-- Start of Source data --
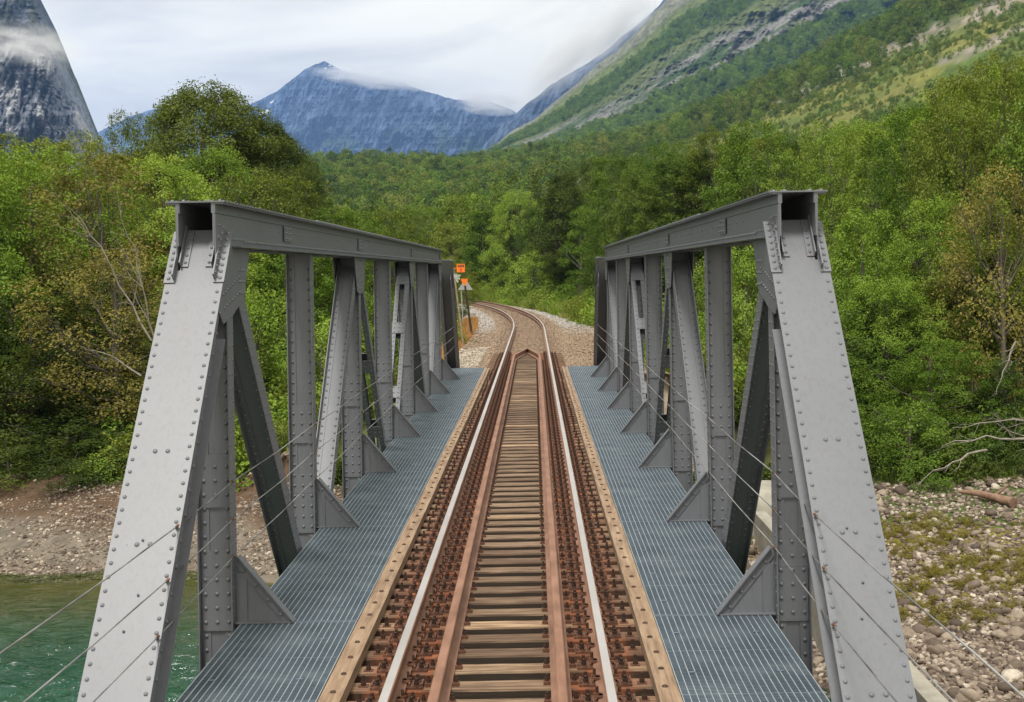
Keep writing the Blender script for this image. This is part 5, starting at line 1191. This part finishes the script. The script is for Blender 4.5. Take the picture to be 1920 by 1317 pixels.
# ------------------------------------------------------------------ air
hz = MB(); hz.bb(-5000, 5500, -60, 11000, -25, 1480)
ho = hz.build('haze', []); ho.name = 'haze'
hm = bpy.data.materials.new('valley_haze'); hm.use_nodes = True; t = hm.node_tree; t.nodes.clear(); o_ = N(t, 'ShaderNodeOutputMaterial'); v = N(t, 'ShaderNodeVolumePrincipled')
v.inputs['Color'].default_value = (0.21, 0.37, 0.74, 1); v.inputs['Density'].default_value = 0.000085; v.inputs['Anisotropy'].default_value = 0.1
L(t, v, 0, o_, 'Volume'); ho.data.materials.append(hm); tag(ho, 'thin blue air filling the valley', kind='stuff')

# drifting cloud caught on the tops
def cloud_mat():
    m = bpy.data.materials.new('drifting_cloud'); m.use_nodes = True; t = m.node_tree; t.nodes.clear(); o = N(t, 'ShaderNodeOutputMaterial'); v = N(t, 'ShaderNodeVolumePrincipled')
    v.inputs['Color'].default_value = (1, 1, 1, 1); v.inputs['Anisotropy'].default_value = 0.0
    c = N(t, 'ShaderNodeTexCoord'); ln = N(t, 'ShaderNodeVectorMath', operation='LENGTH'); L(t, c, 'Object', ln, 0)
    fall = N(t, 'ShaderNodeMapRange'); fall.inputs['From Min'].default_value = 1.0; fall.inputs['From Max'].default_value = 0.25; L(t, ln, 'Value', fall, 'Value')
    n = N(t, 'ShaderNodeTexNoise', Scale=1.9, Detail=5.0, Roughness=0.6); L(t, c, 'Object', n, 'Vector')
    oi = N(t, 'ShaderNodeObjectInfo'); cv = N(t, 'ShaderNodeCombineXYZ'); k = N(t, 'ShaderNodeMath', operation='MULTIPLY'); k.inputs[1].default_value = 40; L(t, oi, 'Random', k, 0); L(t, k, 0, cv, 0)
    va = N(t, 'ShaderNodeVectorMath', operation='ADD'); L(t, c, 'Object', va, 0); L(t, cv, 0, va, 1); L(t, va, 0, n, 'Vector')
    mr = N(t, 'ShaderNodeMapRange'); mr.inputs['From Min'].default_value = 0.40; mr.inputs['From Max'].default_value = 0.68; L(t, n, 0, mr, 'Value')
    a = N(t, 'ShaderNodeMath', operation='MULTIPLY'); L(t, fall, 0, a, 0); L(t, mr, 0, a, 1)
    b = N(t, 'ShaderNodeMath', operation='MULTIPLY'); b.inputs[1].default_value = 0.022; L(t, a, 0, b, 0); L(t, b, 0, v, 'Density'); L(t, v, 0, o, 'Volume'); return m
CLD = cloud_mat()
import bmesh
def cloud(px, py, z, w, h, dep, rot, label):
    b = bmesh.new(); bmesh.ops.create_icosphere(b, subdivisions=3, radius=1.0); me = bpy.data.meshes.new('cloud'); b.to_mesh(me); b.free()
    o = link('cloud', me, [CLD]); o.location = WP(px, py, z); o.scale = (w * z / F / 2, dep, h * z / F / 2); o.rotation_euler = (0, R(rot), 0); tag(o, label, kind='stuff')
cloud(40, 82, 1760, 250, 85, 130, 6, 'band of white mist across the grey cliff at upper left')
cloud(1085, 92, 3850, 330, 100, 230, -38, 'cloud lying along the dark ridge at top centre')
cloud(1165, 40, 3750, 210, 85, 210, -40, 'cloud hiding the top of the dark ridge')
cloud(700, 148, 7000, 260, 34, 300, 8, 'thin mist along the summit ridge of the blue mountain')
cloud(920, 194, 6900, 170, 44, 320, 4, 'white cloud on the right shoulder of the blue mountain')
-- End of Source data --
■ **Stated problem**:
Reproduce all of the data exactly; the pictures do not belong in the copy.

■ **Solution for this exercise**:
Keep writing the Blender script for this image. This is part 5, starting at line 1191. This part finishes the script. The script is for Blender 4.5. Take the picture to be 1920 by 1317 pixels.
# ------------------------------------------------------------------ air
hz = MB(); hz.bb(-5000, 5500, -60, 11000, -25, 1480)
ho = hz.build('haze', []); ho.name = 'haze'
hm = bpy.data.materials.new('valley_haze'); hm.use_nodes = True; t = hm.node_tree; t.nodes.clear(); o_ = N(t, 'ShaderNodeOutputMaterial'); v = N(t, 'ShaderNodeVolumePrincipled')
v.inputs['Color'].default_value = (0.21, 0.37, 0.74, 1); v.inputs['Density'].default_value = 0.000085; v.inputs['Anisotropy'].default_value = 0.1
L(t, v, 0, o_, 'Volume'); ho.data.materials.append(hm); tag(ho, 'thin blue air filling the valley', kind='stuff')

# drifting cloud caught on the tops
def cloud_mat():
    m = bpy.data.materials.new('drifting_cloud'); m.use_nodes = True; t = m.node_tree; t.nodes.clear(); o = N(t, 'ShaderNodeOutputMaterial'); v = N(t, 'ShaderNodeVolumePrincipled')
    v.inputs['Color'].default_value = (1, 1, 1, 1); v.inputs['Anisotropy'].default_value = 0.0
    c = N(t, 'ShaderNodeTexCoord'); ln = N(t, 'ShaderNodeVectorMath', operation='LENGTH'); L(t, c, 'Object', ln, 0)
    fall = N(t, 'ShaderNodeMapRange'); fall.inputs['From Min'].default_value = 1.0; fall.inputs['From Max'].default_value = 0.25; L(t, ln, 'Value', fall, 'Value')
    n = N(t, 'ShaderNodeTexNoise', Scale=1.9, Detail=5.0, Roughness=0.6); L(t, c, 'Object', n, 'Vector')
    oi = N(t, 'ShaderNodeObjectInfo'); cv = N(t, 'ShaderNodeCombineXYZ'); k = N(t, 'ShaderNodeMath', operation='MULTIPLY'); k.inputs[1].default_value = 40; L(t, oi, 'Random', k, 0); L(t, k, 0, cv, 0)
    va = N(t, 'ShaderNodeVectorMath', operation='ADD'); L(t, c, 'Object', va, 0); L(t, cv, 0, va, 1); L(t, va, 0, n, 'Vector')
    mr = N(t, 'ShaderNodeMapRange'); mr.inputs['From Min'].default_value = 0.40; mr.inputs['From Max'].default_value = 0.68; L(t, n, 0, mr, 'Value')
    a = N(t, 'ShaderNodeMath', operation='MULTIPLY'); L(t, fall, 0, a, 0); L(t, mr, 0, a, 1)
    b = N(t, 'ShaderNodeMath', operation='MULTIPLY'); b.inputs[1].default_value = 0.022; L(t, a, 0, b, 0); L(t, b, 0, v, 'Density'); L(t, v, 0, o, 'Volume'); return m
CLD = cloud_mat()
import bmesh
def cloud(px, py, z, w, h, dep, rot, label):
    b = bmesh.new(); bmesh.ops.create_icosphere(b, subdivisions=3, radius=1.0); me = bpy.data.meshes.new('cloud'); b.to_mesh(me); b.free()
    o = link('cloud', me, [CLD]); o.location = WP(px, py, z); o.scale = (w * z / F / 2, dep, h * z / F / 2); o.rotation_euler = (0, R(rot), 0); tag(o, label, kind='stuff')
cloud(40, 82, 1760, 250, 85, 130, 6, 'band of white mist across the grey cliff at upper left')
cloud(1085, 92, 3850, 330, 100, 230, -38, 'cloud lying along the dark ridge at top centre')
cloud(1165, 40, 3750, 210, 85, 210, -40, 'cloud hiding the top of the dark ridge')
cloud(700, 148, 7000, 260, 34, 300, 8, 'thin mist along the summit ridge of the blue mountain')
cloud(920, 194, 6900, 170, 44, 320, 4, 'white cloud on the right shoulder of the blue mountain')